Corporate form, amount of share capital, rights and obligations of shareholders
To form a French company, the corporate form of the company, the amount of its share capital, as well as the rights and obligations of the shareholders, should be first determined.
Under French law, a limited liability company may take the form of a SARL (“société à responsabilité limitée”), a SAS (“société par actions simplifiée”) or a SA (“société anonyme”).
Whereas a SAS and a SARL may be incorporated with as little as 1€ share capital, the share capital of a SA may not be less than 37.000€.
Both the SAS and the SARL may be formed with only one shareholder. A SA must have at least seven shareholders.
Most limited liability companies are currently incorporated in France under the form of a SAS.

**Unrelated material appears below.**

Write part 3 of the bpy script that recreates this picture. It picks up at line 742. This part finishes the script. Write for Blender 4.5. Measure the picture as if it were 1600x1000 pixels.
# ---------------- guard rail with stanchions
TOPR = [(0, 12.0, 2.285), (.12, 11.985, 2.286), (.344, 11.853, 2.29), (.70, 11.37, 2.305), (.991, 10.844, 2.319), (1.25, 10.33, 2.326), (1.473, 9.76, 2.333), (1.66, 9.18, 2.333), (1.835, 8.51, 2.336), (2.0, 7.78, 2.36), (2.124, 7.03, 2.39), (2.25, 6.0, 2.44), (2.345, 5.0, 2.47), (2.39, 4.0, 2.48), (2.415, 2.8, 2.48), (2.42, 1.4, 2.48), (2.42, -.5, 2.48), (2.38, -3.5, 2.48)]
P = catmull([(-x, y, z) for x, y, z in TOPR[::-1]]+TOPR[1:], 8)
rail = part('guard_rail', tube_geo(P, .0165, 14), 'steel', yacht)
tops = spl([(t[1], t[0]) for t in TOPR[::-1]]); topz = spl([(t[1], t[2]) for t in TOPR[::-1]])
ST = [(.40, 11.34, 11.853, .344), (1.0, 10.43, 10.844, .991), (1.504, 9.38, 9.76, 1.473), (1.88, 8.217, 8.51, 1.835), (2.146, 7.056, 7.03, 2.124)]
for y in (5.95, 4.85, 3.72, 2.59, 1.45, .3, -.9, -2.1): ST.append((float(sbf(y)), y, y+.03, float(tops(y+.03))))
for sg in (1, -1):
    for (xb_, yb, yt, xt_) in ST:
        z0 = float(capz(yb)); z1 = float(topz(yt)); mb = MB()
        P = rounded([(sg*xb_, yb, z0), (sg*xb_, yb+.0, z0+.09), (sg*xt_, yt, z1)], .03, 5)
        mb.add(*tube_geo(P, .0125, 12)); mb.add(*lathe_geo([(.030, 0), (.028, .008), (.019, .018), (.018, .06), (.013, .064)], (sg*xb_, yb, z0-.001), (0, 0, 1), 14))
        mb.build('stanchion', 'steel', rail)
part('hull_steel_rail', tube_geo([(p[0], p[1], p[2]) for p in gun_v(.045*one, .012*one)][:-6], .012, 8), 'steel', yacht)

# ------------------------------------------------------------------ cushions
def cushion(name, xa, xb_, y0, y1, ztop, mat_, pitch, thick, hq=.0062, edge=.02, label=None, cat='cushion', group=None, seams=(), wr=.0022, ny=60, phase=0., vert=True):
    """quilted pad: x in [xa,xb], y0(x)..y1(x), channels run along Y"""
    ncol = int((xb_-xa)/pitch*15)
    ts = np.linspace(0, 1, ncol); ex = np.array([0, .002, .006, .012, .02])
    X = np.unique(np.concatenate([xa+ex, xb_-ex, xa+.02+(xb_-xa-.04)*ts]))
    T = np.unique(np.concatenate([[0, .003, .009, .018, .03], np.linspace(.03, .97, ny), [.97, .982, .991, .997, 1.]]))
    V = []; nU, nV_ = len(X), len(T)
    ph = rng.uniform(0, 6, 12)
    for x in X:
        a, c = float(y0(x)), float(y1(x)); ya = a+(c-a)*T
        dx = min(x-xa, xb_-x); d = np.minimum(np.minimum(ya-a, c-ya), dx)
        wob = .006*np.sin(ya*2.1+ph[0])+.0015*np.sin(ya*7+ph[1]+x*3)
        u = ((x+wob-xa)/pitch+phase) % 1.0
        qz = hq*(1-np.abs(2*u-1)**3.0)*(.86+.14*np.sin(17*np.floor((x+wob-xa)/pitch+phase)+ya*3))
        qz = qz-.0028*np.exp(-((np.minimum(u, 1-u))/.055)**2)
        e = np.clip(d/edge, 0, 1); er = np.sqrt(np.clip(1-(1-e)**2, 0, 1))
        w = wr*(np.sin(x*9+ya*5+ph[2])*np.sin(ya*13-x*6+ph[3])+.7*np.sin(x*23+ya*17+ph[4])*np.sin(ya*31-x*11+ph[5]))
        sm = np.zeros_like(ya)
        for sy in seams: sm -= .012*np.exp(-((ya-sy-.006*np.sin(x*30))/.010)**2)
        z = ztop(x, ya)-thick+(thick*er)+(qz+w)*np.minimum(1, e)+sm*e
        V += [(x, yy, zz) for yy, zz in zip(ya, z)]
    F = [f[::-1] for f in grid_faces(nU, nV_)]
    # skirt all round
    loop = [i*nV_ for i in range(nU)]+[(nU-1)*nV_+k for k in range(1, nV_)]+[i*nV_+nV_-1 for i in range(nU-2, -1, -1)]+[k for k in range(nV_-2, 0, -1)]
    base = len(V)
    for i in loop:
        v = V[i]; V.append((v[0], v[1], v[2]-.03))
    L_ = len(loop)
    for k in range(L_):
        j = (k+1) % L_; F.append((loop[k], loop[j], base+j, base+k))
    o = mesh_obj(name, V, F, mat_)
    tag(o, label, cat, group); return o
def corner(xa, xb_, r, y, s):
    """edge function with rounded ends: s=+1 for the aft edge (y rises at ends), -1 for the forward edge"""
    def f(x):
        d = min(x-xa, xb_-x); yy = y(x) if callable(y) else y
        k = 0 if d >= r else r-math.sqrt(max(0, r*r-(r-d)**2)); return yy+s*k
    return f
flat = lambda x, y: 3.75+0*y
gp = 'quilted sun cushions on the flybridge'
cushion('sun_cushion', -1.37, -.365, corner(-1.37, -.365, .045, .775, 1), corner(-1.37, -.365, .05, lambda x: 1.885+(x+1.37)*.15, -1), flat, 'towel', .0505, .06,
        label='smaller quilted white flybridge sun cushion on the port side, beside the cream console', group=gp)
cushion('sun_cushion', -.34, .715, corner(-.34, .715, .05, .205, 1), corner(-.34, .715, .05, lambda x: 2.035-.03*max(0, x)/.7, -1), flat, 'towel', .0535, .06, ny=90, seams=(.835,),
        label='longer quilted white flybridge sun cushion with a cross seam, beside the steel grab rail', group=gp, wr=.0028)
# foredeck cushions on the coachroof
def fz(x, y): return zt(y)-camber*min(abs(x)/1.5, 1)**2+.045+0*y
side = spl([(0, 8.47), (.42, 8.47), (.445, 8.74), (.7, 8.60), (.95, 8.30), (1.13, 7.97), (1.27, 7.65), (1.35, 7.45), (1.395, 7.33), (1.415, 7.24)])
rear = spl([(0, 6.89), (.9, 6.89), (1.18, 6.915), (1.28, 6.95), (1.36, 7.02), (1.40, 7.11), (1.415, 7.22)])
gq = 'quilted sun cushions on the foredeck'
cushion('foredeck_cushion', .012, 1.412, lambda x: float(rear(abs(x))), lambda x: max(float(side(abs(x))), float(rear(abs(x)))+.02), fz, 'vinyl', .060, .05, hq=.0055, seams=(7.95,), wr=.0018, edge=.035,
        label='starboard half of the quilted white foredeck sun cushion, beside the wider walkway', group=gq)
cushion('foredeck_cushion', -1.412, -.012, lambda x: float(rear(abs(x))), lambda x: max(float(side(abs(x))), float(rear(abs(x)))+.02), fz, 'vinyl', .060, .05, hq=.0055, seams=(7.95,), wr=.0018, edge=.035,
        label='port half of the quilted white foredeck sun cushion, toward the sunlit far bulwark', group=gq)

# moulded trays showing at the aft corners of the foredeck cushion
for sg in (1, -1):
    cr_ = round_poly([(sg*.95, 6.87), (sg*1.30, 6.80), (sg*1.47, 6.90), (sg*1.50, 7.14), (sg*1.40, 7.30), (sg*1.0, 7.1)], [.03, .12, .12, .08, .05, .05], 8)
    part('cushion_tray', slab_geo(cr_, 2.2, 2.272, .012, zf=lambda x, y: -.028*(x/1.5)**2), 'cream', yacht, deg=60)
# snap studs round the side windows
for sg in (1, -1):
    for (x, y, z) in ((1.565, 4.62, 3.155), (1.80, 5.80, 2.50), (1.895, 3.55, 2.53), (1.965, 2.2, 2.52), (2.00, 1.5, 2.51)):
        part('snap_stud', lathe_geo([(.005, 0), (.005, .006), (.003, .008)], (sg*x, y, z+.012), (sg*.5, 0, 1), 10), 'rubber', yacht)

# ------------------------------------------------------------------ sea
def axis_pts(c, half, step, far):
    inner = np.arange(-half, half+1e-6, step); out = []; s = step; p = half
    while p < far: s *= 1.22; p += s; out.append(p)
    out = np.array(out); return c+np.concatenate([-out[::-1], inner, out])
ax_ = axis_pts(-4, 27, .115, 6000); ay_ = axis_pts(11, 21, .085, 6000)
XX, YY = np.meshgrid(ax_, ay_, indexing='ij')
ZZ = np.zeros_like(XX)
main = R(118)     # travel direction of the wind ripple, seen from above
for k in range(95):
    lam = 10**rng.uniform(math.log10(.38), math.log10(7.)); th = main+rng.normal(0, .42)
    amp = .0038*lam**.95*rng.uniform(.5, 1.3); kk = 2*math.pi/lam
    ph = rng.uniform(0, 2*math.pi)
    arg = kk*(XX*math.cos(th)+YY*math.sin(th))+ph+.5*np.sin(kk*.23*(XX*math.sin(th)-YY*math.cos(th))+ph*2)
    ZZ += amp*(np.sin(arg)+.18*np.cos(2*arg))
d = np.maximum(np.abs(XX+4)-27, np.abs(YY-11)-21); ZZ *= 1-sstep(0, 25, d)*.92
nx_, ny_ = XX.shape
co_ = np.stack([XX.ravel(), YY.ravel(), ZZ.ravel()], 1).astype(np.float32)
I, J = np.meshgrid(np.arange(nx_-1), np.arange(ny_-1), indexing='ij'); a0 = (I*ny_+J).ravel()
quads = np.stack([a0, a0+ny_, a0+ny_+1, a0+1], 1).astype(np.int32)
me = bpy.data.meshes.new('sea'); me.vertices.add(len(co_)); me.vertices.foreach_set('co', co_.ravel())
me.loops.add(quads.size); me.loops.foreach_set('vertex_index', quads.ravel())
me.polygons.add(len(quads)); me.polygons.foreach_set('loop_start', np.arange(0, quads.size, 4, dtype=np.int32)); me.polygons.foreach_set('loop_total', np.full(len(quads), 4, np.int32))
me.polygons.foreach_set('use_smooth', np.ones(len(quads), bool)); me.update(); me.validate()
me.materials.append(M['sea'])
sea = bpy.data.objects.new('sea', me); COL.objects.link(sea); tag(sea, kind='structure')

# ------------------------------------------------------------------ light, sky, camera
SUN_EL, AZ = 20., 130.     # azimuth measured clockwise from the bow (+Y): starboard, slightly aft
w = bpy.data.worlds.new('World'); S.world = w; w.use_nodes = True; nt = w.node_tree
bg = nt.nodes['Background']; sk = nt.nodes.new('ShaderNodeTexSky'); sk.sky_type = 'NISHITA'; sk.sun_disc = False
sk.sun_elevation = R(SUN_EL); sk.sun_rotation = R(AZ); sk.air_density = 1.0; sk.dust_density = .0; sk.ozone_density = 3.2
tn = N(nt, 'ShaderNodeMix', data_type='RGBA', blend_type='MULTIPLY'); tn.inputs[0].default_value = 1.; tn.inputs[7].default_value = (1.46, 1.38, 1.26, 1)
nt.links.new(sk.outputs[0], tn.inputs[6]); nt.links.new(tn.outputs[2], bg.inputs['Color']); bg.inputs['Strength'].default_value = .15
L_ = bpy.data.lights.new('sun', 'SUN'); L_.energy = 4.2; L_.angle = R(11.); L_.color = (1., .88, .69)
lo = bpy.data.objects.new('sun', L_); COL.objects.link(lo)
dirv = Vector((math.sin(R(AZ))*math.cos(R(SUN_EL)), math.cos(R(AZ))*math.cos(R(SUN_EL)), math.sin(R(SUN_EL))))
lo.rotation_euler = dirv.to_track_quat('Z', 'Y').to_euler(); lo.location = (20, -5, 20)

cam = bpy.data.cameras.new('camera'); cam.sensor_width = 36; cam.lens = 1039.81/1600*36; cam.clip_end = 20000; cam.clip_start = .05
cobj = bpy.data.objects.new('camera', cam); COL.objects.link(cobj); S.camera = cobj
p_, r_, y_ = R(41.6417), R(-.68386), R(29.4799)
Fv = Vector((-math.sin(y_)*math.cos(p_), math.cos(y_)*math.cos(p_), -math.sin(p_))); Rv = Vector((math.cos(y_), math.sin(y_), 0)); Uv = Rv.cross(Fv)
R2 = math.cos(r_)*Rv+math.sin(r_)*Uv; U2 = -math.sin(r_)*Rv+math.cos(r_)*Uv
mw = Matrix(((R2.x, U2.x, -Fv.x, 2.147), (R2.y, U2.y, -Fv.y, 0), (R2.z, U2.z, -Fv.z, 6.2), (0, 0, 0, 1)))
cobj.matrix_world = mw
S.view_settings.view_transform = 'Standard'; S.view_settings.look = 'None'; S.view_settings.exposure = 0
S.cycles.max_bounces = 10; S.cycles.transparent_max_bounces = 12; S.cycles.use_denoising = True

Both the SAS and the SARL are private companies and their shares may not be listed on a stock exchange. They may, however, be subsequently transformed into a SA.
The material rights and obligations of the shareholders should be determined in the bylaws of the company and detailed, if and as necessary, in a shareholders agreement. For this purpose, the bylaws of a company frequently contain provisions relating to, inter alia, voting rights, transfers of shares, etc.
Company directors
To form a French company, the identity of the directors of the company and, if necessary, a mecanism allowing for a control of their functions, should be determined.
A SARL is managed by at least one director (“gérant”). The “gérant” is necessarily a natural person. A corporate body may not be gérant.
A SAS is managed by only one director (“président”). The “président” may be a natural person or a corporate body. If the president is a corporate body, such corporate body must appoint a permanent representative to represent it in its functions of president. The president of a SAS may be assisted by a director general (“directeur général”) who may have similar powers to those of the president.
A SA is generally managed by a board of directors (“conseil d’administration” or “directoire”).
Depending on the company form, the functions of the company directors may be supervised and controlled by a supervisory board or other corporate bodies having similar functions. The exercise, by the directors, of their duties is ultimately controlled by the shareholders, who have the authority to revoke the directors and are called upon to resolve on certain material decisions (such as, approval of financial statements, sale of material assets (“fonds de commerce”), share capital increases and reductions, etc.).
Bylaws and other constitutive documents
To form a French company, the bylaws of the company and other constitutive documents which are required by the commercial court to register the company, should be prepared.
The by-laws of a company typically include provisions relating to:
- The company’s purpose, legal form, address, name and duration;
- Capital contributions or contributions in kind, amount of the company’s share capital;
- Rights associated with the holding of shares (right to receive dividends, right to attend shareholders meetings and vote, etc.);
- Management of the company and control thereof by the shareholders and/or the statutory auditors of the company;
- Etc.
Certain provisions which must be included in the bylaws are mandatory by virtue of French law.